Output, word for word, every line from the start of the listing down to and including the line that contains "q0, q1 = fpz[0], fpz[1];"; include nothing else.

============================================================

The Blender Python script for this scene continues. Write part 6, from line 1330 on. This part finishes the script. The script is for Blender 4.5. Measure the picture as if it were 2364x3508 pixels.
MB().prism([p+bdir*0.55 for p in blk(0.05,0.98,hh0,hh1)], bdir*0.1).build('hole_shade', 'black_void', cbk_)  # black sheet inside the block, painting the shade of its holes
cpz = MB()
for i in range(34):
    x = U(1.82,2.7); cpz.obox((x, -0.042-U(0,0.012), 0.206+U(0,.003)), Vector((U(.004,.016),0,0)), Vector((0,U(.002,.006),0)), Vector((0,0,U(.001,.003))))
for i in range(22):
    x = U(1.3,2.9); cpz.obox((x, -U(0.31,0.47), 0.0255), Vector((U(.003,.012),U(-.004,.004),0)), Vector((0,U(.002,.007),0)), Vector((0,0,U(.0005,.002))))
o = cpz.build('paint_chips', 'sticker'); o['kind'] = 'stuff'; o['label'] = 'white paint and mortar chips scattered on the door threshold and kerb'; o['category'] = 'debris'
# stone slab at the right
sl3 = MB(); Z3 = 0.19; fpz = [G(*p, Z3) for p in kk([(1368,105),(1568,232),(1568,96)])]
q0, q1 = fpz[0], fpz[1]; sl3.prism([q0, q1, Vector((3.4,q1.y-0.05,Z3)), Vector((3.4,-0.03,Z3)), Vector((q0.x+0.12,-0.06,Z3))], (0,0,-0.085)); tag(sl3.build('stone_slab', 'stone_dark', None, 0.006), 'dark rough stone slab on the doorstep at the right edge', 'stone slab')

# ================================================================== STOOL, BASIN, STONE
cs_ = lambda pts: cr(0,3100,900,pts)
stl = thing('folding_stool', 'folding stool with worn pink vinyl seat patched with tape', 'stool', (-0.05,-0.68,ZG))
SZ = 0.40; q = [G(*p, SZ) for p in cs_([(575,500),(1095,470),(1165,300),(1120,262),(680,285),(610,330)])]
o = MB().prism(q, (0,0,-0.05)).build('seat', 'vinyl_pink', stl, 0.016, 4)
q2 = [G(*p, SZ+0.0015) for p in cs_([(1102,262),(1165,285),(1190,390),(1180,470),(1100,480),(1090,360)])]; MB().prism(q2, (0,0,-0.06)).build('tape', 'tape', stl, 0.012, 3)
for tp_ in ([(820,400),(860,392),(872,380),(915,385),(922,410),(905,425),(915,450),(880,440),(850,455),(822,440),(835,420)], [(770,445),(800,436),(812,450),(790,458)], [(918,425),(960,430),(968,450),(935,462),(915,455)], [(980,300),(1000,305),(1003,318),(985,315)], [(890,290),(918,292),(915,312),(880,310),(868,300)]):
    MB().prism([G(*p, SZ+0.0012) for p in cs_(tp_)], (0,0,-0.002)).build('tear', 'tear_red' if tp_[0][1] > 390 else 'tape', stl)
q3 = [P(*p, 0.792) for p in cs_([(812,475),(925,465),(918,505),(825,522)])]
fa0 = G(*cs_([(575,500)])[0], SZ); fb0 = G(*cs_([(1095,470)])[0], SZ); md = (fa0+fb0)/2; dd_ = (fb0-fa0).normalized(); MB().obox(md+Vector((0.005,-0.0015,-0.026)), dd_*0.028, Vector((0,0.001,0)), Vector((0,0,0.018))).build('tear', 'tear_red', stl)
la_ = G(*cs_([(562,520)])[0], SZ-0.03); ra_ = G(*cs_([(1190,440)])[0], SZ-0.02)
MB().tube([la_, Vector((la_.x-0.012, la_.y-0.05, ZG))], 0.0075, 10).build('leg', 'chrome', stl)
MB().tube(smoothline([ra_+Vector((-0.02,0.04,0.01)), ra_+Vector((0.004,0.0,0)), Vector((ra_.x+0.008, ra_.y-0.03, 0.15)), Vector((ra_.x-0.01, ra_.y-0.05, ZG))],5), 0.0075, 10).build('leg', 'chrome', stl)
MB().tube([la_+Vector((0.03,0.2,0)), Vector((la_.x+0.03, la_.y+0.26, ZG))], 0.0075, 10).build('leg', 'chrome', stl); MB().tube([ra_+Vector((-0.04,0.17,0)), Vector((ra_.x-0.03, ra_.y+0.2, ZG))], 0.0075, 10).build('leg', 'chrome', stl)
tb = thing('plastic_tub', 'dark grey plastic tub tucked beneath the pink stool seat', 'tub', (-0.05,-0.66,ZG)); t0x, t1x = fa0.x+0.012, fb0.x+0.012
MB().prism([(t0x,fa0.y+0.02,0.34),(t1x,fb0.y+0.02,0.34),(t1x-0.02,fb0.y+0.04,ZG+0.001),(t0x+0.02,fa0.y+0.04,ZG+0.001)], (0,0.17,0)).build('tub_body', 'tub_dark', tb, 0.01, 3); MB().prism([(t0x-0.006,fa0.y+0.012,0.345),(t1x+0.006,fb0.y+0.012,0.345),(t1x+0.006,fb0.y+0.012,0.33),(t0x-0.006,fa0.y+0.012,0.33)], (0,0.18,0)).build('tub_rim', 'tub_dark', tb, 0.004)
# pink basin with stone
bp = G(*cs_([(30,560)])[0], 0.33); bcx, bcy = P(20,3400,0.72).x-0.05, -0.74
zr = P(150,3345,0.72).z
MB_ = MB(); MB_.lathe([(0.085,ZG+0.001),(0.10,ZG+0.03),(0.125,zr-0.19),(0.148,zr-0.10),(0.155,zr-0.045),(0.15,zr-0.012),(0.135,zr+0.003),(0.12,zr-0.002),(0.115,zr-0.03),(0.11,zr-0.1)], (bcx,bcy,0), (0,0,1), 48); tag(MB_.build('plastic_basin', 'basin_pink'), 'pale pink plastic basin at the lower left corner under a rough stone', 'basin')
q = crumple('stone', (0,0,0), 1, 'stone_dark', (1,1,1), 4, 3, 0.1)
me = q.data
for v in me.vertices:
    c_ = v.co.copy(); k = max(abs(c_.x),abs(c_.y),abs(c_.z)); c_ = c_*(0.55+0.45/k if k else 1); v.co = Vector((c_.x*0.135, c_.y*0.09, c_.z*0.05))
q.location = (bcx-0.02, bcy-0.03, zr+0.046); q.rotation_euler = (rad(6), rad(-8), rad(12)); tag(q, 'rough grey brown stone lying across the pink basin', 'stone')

============================================================

▶ **Answer to the task**
The Blender Python script for this scene continues. Write part 6, from line 1330 on. This part finishes the script. The script is for Blender 4.5. Measure the picture as if it were 2364x3508 pixels.
MB().prism([p+bdir*0.55 for p in blk(0.05,0.98,hh0,hh1)], bdir*0.1).build('hole_shade', 'black_void', cbk_)  # black sheet inside the block, painting the shade of its holes
cpz = MB()
for i in range(34):
    x = U(1.82,2.7); cpz.obox((x, -0.042-U(0,0.012), 0.206+U(0,.003)), Vector((U(.004,.016),0,0)), Vector((0,U(.002,.006),0)), Vector((0,0,U(.001,.003))))
for i in range(22):
    x = U(1.3,2.9); cpz.obox((x, -U(0.31,0.47), 0.0255), Vector((U(.003,.012),U(-.004,.004),0)), Vector((0,U(.002,.007),0)), Vector((0,0,U(.0005,.002))))
o = cpz.build('paint_chips', 'sticker'); o['kind'] = 'stuff'; o['label'] = 'white paint and mortar chips scattered on the door threshold and kerb'; o['category'] = 'debris'
# stone slab at the right
sl3 = MB(); Z3 = 0.19; fpz = [G(*p, Z3) for p in kk([(1368,105),(1568,232),(1568,96)])]
q0, q1 = fpz[0], fpz[1]; sl3.prism([q0, q1, Vector((3.4,q1.y-0.05,Z3)), Vector((3.4,-0.03,Z3)), Vector((q0.x+0.12,-0.06,Z3))], (0,0,-0.085)); tag(sl3.build('stone_slab', 'stone_dark', None, 0.006), 'dark rough stone slab on the doorstep at the right edge', 'stone slab')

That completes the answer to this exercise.